Look at what else we did:
- We learned to shoot 22s at summer camp.
- We tossed cap bombs on the sidewalk near our friends.
- We wrapped aluminum foil around empty toilet roll tubes filled with paper matchheads to make rockets and blasted mortar shells using the chemistry set.
What was the effect of this? We became the children of the '60s. We still grew up with a good sense of how to decide what makes one action right and another wrong. Some of us fought with distinction in Vietnam while others, elsewhere, opposed the war -- All strong, ethical people.
I taught my son to shoot targets at 12, to keep guns locked and never aim a gun at anyone, to sit on deer watch with his grandfather and me.
At 14 he plays Half-Life Counterstrike on the Internet like tens of thousands of other teens and adults. It's a social game with guns and grenades, strategy, arcade quickness, extra points for headshots, and casual banter. It's bridge or chess with fake blood. And I'm happy for it because, although Borowitz doesn't realize it, there is a difference between FANTASY and REALITY. When my son grows up he'll know enough to practice that distinction.
The real danger isn't the game, it's Borowitz. It's the underlying presumption that he and other like folk are the official Decent People obliged to protect the rest of us.

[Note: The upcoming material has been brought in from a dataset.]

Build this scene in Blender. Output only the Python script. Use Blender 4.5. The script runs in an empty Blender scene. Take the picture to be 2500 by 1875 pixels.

THEY know violence when they see it. THEY are immune to its effects. THEY alone can see its evil. And THEY must censor for our safety's sake.
Remember your Emerson: "For every thousand people willing to hack at the branches of evil, only one will hack at the root." Slack thinking is at the root. Not knowing the difference between fantasy and reality is slack thinking.
We've seen statistical studies on video games and violence, who's going to do one on people who can't tell the difference between fantasy and reality?